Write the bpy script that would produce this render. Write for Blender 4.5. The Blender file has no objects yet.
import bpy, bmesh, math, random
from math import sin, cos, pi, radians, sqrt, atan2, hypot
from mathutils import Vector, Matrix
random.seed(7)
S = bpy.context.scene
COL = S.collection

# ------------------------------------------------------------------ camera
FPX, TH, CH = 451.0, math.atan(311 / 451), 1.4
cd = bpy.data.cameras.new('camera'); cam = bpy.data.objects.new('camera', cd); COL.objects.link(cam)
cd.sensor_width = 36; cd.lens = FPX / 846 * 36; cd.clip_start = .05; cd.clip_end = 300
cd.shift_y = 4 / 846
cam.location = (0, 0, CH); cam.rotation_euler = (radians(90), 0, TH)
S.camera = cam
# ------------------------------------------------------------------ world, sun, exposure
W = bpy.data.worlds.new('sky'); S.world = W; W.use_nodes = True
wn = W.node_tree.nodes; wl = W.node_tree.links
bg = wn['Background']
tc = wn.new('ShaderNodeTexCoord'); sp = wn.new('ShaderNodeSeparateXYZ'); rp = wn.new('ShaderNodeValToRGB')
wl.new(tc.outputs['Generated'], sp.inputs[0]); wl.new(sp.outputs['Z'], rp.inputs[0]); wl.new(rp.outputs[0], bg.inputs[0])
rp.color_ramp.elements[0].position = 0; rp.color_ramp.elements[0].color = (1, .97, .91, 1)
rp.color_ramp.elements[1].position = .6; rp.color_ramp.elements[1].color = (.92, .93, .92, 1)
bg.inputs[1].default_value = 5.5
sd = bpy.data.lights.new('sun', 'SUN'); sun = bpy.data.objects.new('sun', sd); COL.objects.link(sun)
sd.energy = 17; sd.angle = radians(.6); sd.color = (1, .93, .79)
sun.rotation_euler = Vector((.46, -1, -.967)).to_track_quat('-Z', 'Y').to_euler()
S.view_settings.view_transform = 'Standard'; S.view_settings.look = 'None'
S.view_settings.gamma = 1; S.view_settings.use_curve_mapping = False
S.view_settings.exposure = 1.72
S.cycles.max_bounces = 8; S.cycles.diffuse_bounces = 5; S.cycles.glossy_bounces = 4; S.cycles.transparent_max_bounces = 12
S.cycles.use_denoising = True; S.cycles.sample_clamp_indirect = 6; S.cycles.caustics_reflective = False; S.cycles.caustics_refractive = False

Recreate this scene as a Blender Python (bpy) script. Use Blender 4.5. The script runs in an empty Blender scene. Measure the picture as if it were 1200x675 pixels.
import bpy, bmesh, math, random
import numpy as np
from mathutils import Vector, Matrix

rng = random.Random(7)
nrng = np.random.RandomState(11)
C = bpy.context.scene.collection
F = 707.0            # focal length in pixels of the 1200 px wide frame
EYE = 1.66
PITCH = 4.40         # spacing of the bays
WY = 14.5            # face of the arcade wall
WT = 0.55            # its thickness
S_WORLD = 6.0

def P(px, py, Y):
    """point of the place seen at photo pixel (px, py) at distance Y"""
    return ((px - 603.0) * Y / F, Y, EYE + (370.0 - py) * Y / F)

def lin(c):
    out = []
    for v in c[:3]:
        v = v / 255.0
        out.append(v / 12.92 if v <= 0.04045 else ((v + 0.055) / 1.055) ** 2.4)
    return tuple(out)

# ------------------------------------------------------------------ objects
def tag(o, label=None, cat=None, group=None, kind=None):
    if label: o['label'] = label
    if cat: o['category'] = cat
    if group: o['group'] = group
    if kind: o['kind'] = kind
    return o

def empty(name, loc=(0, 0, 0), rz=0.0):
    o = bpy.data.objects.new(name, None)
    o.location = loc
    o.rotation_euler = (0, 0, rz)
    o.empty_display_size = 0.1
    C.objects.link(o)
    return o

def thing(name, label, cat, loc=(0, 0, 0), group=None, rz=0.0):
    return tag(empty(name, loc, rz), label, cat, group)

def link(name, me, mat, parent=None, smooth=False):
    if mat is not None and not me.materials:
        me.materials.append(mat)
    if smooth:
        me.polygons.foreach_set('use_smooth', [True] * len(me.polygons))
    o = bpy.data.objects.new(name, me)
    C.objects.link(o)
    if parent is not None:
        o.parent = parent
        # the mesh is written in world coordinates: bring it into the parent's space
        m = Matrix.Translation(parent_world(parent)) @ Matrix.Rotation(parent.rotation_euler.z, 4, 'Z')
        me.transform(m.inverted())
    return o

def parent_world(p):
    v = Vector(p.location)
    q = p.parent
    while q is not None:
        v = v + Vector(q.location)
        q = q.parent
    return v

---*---

__WHAT YOU NEED TO DO__. Starting at the first line of the records above, please copy each line exactly until you reach the line containing "S.cycles.use_denoising = True;". Include that line and stop there.

__REPLY__.
Write the bpy script that would produce this render. Write for Blender 4.5. The Blender file has no objects yet.
import bpy, bmesh, math, random
from math import sin, cos, pi, radians, sqrt, atan2, hypot
from mathutils import Vector, Matrix
random.seed(7)
S = bpy.context.scene
COL = S.collection

# ------------------------------------------------------------------ camera
FPX, TH, CH = 451.0, math.atan(311 / 451), 1.4
cd = bpy.data.cameras.new('camera'); cam = bpy.data.objects.new('camera', cd); COL.objects.link(cam)
cd.sensor_width = 36; cd.lens = FPX / 846 * 36; cd.clip_start = .05; cd.clip_end = 300
cd.shift_y = 4 / 846
cam.location = (0, 0, CH); cam.rotation_euler = (radians(90), 0, TH)
S.camera = cam
# ------------------------------------------------------------------ world, sun, exposure
W = bpy.data.worlds.new('sky'); S.world = W; W.use_nodes = True
wn = W.node_tree.nodes; wl = W.node_tree.links
bg = wn['Background']
tc = wn.new('ShaderNodeTexCoord'); sp = wn.new('ShaderNodeSeparateXYZ'); rp = wn.new('ShaderNodeValToRGB')
wl.new(tc.outputs['Generated'], sp.inputs[0]); wl.new(sp.outputs['Z'], rp.inputs[0]); wl.new(rp.outputs[0], bg.inputs[0])
rp.color_ramp.elements[0].position = 0; rp.color_ramp.elements[0].color = (1, .97, .91, 1)
rp.color_ramp.elements[1].position = .6; rp.color_ramp.elements[1].color = (.92, .93, .92, 1)
bg.inputs[1].default_value = 5.5
sd = bpy.data.lights.new('sun', 'SUN'); sun = bpy.data.objects.new('sun', sd); COL.objects.link(sun)
sd.energy = 17; sd.angle = radians(.6); sd.color = (1, .93, .79)
sun.rotation_euler = Vector((.46, -1, -.967)).to_track_quat('-Z', 'Y').to_euler()
S.view_settings.view_transform = 'Standard'; S.view_settings.look = 'None'
S.view_settings.gamma = 1; S.view_settings.use_curve_mapping = False
S.view_settings.exposure = 1.72
S.cycles.max_bounces = 8; S.cycles.diffuse_bounces = 5; S.cycles.glossy_bounces = 4; S.cycles.transparent_max_bounces = 12
S.cycles.use_denoising = True; S.cycles.sample_clamp_indirect = 6; S.cycles.caustics_reflective = False; S.cycles.caustics_refractive = False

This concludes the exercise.